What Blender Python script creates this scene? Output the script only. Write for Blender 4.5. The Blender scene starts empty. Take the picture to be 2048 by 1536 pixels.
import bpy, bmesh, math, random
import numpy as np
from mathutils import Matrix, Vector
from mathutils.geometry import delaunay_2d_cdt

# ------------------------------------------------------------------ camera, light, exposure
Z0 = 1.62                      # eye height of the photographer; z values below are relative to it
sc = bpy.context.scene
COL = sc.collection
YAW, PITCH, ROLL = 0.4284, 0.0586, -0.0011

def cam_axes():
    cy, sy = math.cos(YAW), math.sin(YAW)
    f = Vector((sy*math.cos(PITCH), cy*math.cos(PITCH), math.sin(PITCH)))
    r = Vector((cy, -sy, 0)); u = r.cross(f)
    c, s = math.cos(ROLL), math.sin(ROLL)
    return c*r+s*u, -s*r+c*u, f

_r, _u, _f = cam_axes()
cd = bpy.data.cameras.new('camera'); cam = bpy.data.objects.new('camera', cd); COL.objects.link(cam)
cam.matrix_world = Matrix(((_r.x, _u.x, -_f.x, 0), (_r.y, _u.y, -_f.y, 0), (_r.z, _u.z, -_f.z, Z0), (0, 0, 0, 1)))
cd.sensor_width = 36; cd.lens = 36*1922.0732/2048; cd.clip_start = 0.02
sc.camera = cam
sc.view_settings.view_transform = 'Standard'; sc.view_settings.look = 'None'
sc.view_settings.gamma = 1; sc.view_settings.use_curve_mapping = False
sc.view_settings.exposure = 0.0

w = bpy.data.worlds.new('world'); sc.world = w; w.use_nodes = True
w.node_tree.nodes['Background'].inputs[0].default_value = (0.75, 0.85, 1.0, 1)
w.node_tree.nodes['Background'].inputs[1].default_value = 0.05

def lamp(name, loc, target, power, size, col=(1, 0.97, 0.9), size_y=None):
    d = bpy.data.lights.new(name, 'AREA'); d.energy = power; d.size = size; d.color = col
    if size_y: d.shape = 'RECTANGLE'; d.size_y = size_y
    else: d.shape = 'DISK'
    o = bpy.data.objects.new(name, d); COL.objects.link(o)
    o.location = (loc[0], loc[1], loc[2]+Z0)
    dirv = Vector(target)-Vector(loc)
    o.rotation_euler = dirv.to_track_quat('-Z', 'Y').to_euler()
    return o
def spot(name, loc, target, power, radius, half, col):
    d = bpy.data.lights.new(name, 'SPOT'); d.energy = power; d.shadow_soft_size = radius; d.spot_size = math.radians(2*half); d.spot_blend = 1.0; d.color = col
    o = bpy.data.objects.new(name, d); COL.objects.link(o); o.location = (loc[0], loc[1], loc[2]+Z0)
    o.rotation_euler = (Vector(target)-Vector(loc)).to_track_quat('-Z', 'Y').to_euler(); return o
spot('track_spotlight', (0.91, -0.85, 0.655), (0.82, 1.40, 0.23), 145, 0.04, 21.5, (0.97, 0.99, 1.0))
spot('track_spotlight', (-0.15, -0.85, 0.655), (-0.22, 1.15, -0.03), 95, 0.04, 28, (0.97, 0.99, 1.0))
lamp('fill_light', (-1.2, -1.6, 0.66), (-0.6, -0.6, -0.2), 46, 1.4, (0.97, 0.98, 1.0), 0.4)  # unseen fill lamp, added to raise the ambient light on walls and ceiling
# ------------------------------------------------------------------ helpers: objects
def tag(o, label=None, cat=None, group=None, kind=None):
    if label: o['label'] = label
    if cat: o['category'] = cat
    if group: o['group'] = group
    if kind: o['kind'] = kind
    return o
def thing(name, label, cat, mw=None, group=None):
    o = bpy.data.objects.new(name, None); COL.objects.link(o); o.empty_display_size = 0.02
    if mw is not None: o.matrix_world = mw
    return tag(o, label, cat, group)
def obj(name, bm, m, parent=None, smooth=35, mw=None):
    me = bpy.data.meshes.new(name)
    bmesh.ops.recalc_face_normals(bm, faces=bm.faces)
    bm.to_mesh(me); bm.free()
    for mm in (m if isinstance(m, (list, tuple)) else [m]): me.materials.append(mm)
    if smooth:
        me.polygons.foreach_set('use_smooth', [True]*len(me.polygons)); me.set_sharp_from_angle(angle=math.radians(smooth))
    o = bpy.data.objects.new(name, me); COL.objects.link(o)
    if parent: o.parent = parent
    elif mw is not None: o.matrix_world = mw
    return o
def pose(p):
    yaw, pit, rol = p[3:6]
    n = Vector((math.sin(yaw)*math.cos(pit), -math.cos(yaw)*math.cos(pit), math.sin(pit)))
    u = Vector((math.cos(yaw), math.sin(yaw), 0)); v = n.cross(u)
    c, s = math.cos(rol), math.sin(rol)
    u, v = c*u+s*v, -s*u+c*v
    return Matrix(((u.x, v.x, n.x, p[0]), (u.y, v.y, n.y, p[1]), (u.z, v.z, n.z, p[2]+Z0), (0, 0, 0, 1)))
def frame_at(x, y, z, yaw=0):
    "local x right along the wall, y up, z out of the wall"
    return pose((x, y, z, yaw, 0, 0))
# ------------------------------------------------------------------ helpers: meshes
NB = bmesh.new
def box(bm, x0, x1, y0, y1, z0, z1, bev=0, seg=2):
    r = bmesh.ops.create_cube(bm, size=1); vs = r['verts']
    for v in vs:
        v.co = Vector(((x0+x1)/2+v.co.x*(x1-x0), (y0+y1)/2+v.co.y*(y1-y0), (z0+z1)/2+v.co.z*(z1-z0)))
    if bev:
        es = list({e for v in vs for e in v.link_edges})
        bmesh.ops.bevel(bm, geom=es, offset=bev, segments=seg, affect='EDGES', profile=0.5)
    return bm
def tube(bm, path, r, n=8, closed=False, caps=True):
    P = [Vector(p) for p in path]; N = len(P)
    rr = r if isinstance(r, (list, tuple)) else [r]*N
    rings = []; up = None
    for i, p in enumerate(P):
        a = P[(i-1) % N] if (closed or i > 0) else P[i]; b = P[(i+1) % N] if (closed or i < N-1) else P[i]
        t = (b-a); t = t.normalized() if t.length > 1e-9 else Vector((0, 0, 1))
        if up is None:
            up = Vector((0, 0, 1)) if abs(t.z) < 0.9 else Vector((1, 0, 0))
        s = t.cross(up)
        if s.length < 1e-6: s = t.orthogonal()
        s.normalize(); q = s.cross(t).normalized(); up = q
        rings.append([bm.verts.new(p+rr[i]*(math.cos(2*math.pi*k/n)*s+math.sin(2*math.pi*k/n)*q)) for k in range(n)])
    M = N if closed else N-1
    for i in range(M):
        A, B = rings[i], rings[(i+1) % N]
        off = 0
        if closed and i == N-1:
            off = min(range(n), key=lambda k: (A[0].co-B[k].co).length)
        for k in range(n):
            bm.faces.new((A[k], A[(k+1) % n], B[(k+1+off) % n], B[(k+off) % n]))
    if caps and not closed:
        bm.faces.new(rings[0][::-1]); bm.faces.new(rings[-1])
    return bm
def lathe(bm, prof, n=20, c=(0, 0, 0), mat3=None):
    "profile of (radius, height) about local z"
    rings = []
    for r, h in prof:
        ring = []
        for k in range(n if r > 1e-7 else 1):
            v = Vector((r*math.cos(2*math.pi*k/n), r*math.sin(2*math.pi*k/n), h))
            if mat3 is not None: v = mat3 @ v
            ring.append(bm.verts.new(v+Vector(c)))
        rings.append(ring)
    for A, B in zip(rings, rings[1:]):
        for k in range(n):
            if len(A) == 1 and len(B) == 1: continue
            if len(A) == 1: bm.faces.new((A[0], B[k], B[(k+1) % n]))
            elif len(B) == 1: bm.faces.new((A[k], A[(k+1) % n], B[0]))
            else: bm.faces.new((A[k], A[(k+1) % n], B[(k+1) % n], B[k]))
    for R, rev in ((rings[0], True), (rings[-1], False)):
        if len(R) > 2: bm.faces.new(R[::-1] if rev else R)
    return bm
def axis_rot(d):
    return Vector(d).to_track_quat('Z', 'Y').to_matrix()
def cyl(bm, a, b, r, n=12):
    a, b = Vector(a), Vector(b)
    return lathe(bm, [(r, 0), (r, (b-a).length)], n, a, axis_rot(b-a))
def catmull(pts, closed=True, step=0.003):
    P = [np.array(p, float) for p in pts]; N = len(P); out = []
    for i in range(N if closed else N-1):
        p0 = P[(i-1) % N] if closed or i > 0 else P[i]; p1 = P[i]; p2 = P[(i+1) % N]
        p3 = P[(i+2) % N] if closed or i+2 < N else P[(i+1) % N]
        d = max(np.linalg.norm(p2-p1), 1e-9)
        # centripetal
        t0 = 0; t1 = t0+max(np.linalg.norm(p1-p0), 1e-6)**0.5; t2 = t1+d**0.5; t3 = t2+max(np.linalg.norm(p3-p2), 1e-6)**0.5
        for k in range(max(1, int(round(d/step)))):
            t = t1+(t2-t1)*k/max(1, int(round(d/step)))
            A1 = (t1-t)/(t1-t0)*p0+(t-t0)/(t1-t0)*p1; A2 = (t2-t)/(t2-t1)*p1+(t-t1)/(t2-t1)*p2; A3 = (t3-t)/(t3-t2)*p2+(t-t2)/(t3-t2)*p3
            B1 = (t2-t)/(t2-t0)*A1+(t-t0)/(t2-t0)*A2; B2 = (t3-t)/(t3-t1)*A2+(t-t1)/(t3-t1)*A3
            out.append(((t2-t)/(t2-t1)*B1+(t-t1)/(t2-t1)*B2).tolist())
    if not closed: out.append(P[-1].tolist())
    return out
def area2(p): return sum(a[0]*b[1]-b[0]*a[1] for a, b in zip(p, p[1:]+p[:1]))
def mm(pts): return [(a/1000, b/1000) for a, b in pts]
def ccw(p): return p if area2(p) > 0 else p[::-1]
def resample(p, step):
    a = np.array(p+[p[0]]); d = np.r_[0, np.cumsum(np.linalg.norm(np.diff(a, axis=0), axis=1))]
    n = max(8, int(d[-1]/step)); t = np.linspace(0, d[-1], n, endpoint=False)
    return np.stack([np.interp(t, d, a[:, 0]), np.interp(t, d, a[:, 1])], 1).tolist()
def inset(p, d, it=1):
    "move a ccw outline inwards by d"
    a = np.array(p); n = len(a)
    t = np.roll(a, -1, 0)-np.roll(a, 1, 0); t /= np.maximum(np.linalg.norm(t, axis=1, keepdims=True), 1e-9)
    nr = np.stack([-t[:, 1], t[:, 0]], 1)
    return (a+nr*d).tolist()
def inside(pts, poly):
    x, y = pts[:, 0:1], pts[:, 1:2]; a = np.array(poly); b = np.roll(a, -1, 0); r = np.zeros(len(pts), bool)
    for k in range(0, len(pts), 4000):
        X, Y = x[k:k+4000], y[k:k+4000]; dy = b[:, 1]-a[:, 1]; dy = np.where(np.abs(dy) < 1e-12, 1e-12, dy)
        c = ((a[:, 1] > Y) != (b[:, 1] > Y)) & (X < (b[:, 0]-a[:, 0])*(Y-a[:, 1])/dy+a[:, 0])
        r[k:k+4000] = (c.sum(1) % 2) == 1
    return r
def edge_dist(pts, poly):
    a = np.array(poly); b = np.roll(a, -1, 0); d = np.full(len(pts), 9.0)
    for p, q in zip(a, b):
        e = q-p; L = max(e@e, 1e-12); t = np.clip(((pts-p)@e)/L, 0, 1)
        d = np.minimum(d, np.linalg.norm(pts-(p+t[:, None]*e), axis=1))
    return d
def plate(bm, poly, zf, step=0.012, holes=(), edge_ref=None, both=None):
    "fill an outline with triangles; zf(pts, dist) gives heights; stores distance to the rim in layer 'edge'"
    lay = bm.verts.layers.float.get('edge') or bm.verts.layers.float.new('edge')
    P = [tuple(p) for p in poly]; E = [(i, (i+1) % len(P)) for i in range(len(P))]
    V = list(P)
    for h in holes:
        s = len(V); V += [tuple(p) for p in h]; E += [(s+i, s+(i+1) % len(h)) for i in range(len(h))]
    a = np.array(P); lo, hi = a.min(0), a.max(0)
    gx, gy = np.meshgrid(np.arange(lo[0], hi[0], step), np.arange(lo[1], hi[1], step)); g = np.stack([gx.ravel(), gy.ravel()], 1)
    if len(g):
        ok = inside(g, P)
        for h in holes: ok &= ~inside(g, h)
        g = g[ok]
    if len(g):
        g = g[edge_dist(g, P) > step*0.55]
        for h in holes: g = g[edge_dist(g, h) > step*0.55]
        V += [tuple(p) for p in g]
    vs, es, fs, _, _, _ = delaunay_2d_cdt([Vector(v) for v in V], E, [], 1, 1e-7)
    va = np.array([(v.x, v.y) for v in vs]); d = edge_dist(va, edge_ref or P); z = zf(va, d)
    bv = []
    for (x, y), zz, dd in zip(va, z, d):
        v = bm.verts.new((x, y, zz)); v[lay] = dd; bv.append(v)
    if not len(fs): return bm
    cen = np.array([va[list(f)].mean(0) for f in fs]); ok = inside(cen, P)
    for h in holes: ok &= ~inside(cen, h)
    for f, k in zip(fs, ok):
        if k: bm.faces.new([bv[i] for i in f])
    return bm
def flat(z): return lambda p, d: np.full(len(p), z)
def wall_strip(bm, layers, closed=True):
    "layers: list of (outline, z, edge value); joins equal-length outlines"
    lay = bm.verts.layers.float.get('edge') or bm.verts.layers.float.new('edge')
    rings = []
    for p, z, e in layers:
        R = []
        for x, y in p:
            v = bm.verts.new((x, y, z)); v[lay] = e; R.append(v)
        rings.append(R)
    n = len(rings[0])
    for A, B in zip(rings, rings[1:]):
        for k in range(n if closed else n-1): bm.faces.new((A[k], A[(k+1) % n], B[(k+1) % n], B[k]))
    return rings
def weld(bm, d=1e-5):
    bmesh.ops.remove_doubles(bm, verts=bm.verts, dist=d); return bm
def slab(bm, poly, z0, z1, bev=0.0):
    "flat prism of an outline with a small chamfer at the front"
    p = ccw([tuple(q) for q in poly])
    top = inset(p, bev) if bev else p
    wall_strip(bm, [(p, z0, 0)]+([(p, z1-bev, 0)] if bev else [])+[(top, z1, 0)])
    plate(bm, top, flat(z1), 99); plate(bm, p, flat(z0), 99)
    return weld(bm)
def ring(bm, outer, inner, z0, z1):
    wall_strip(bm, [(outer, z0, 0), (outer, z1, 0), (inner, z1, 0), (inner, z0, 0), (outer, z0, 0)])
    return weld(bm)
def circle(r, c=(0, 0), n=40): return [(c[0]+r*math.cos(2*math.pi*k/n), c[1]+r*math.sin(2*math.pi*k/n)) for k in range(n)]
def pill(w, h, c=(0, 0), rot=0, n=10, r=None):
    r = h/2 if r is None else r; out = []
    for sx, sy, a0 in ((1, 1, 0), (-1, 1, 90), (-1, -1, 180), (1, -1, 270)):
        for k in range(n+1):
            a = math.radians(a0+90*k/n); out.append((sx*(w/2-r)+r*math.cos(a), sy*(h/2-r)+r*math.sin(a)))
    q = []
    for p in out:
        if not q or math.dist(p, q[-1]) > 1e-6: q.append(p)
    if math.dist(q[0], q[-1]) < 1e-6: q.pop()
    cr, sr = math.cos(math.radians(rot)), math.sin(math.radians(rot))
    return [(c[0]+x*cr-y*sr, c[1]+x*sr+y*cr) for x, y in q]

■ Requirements
Everything from the first line of the material through the line containing "w.node_tree.nodes['Background'].inputs[1].default_value = 0.05" is to be printed exactly; lines after that are to be left out.

■ Written response
What Blender Python script creates this scene? Output the script only. Write for Blender 4.5. The Blender scene starts empty. Take the picture to be 2048 by 1536 pixels.
import bpy, bmesh, math, random
import numpy as np
from mathutils import Matrix, Vector
from mathutils.geometry import delaunay_2d_cdt

# ------------------------------------------------------------------ camera, light, exposure
Z0 = 1.62                      # eye height of the photographer; z values below are relative to it
sc = bpy.context.scene
COL = sc.collection
YAW, PITCH, ROLL = 0.4284, 0.0586, -0.0011

def cam_axes():
    cy, sy = math.cos(YAW), math.sin(YAW)
    f = Vector((sy*math.cos(PITCH), cy*math.cos(PITCH), math.sin(PITCH)))
    r = Vector((cy, -sy, 0)); u = r.cross(f)
    c, s = math.cos(ROLL), math.sin(ROLL)
    return c*r+s*u, -s*r+c*u, f

_r, _u, _f = cam_axes()
cd = bpy.data.cameras.new('camera'); cam = bpy.data.objects.new('camera', cd); COL.objects.link(cam)
cam.matrix_world = Matrix(((_r.x, _u.x, -_f.x, 0), (_r.y, _u.y, -_f.y, 0), (_r.z, _u.z, -_f.z, Z0), (0, 0, 0, 1)))
cd.sensor_width = 36; cd.lens = 36*1922.0732/2048; cd.clip_start = 0.02
sc.camera = cam
sc.view_settings.view_transform = 'Standard'; sc.view_settings.look = 'None'
sc.view_settings.gamma = 1; sc.view_settings.use_curve_mapping = False
sc.view_settings.exposure = 0.0

w = bpy.data.worlds.new('world'); sc.world = w; w.use_nodes = True
w.node_tree.nodes['Background'].inputs[0].default_value = (0.75, 0.85, 1.0, 1)
w.node_tree.nodes['Background'].inputs[1].default_value = 0.05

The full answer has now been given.